= Supplied information =

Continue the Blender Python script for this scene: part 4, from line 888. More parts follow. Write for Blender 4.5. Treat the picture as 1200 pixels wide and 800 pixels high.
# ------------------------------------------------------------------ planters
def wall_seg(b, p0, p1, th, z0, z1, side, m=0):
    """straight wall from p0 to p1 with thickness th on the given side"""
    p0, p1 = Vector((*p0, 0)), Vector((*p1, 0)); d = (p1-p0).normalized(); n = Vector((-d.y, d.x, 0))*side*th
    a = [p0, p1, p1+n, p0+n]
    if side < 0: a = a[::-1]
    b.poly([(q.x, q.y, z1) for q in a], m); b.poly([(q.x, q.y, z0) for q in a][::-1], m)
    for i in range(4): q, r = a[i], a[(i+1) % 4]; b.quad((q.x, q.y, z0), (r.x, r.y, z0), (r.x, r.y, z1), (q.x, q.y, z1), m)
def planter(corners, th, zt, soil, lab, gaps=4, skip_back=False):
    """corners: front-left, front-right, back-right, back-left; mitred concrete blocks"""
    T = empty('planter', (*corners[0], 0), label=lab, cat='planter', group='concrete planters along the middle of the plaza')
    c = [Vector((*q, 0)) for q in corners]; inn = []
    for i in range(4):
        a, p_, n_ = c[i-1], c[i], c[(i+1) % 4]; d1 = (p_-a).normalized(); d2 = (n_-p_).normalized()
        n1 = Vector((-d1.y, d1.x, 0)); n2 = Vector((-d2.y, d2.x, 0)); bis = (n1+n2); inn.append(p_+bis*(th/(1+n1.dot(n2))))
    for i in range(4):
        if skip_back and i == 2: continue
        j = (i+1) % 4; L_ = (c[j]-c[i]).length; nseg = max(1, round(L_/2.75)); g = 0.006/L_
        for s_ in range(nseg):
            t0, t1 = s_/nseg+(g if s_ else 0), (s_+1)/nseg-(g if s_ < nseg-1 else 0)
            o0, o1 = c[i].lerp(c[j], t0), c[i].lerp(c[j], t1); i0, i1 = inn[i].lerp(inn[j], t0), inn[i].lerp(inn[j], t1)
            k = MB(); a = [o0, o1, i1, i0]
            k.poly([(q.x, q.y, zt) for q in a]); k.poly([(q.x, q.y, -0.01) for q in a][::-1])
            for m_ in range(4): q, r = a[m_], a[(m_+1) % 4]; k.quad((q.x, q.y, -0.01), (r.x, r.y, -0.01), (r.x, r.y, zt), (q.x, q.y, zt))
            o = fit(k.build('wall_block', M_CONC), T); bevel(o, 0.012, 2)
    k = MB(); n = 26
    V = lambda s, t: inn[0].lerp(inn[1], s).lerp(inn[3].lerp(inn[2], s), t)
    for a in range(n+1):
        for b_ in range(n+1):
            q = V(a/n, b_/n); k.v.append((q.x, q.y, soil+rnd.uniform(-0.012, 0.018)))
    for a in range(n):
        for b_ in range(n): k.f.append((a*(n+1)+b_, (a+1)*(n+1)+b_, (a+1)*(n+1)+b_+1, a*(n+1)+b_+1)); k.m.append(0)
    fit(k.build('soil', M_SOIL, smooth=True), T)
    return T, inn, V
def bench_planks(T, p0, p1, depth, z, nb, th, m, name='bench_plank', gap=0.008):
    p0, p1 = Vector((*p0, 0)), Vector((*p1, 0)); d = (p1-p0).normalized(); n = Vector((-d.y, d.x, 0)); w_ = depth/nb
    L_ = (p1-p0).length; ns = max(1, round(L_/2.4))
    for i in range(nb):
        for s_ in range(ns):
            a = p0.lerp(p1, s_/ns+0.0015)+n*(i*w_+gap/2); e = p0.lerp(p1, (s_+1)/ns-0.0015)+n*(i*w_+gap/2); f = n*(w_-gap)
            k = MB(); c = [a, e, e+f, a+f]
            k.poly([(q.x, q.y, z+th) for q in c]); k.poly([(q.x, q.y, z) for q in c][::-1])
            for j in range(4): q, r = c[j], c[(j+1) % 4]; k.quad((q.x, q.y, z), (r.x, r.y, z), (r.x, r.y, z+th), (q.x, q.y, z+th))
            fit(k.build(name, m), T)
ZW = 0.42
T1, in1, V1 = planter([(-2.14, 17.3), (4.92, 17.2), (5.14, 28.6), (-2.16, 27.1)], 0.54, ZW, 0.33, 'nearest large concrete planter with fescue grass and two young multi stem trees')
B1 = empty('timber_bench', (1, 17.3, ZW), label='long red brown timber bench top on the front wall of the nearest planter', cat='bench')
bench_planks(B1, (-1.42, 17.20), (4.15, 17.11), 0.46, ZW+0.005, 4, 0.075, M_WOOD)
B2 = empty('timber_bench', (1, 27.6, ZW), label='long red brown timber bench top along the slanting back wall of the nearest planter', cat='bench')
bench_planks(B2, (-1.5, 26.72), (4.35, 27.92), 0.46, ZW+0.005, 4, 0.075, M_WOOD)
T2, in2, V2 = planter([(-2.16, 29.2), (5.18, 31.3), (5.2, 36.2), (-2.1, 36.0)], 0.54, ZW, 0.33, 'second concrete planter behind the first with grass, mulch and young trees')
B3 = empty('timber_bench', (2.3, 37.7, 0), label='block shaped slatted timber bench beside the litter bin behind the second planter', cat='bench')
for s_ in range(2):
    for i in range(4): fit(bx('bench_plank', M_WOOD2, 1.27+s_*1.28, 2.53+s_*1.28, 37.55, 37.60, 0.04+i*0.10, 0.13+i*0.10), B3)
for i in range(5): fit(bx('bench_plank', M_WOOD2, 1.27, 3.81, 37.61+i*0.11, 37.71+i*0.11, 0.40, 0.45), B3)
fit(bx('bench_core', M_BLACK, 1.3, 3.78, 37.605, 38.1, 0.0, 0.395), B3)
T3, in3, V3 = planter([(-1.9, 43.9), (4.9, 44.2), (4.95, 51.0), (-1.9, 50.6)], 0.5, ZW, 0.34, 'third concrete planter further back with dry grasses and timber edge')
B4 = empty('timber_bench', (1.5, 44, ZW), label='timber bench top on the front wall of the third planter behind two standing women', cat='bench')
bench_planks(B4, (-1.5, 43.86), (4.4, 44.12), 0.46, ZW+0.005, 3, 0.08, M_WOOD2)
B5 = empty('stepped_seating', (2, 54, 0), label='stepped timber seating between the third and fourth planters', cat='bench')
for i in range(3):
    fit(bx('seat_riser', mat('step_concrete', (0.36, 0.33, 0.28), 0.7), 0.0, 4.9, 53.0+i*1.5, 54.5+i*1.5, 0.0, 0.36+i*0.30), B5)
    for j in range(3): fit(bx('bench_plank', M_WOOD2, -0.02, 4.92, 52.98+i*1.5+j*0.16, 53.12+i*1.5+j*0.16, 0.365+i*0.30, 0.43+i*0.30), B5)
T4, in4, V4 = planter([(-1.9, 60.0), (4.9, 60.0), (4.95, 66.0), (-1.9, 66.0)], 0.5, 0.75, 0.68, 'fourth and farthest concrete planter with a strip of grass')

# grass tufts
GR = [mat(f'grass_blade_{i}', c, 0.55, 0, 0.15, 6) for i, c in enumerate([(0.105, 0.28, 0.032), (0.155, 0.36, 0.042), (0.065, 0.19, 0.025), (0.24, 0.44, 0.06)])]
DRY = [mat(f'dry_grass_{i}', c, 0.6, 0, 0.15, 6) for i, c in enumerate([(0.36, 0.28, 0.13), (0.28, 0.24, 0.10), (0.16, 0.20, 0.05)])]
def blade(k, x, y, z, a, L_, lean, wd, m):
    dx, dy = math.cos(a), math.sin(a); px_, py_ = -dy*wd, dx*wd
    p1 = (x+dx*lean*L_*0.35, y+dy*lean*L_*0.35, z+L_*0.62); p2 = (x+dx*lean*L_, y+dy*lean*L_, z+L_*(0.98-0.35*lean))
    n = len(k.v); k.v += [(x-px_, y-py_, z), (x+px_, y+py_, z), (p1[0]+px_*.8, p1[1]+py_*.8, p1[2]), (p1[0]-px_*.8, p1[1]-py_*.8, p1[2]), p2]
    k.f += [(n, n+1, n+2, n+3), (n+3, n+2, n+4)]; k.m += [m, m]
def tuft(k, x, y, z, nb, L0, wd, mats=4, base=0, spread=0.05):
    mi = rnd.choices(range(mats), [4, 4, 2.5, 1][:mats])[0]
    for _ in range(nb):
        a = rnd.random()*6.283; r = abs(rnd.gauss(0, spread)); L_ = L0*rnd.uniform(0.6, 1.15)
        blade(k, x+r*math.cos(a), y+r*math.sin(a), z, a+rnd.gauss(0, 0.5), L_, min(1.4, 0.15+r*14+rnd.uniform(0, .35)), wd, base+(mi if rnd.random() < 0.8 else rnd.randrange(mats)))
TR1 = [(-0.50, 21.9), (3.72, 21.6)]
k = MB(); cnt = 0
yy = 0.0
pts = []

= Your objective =
Scan the material for lines with the word "from", and copy each line you find.

= Task response =
Continue the Blender Python script for this scene: part 4, from line 888. More parts follow. Write for Blender 4.5. Treat the picture as 1200 pixels wide and 800 pixels high.
    """straight wall from p0 to p1 with thickness th on the given side"""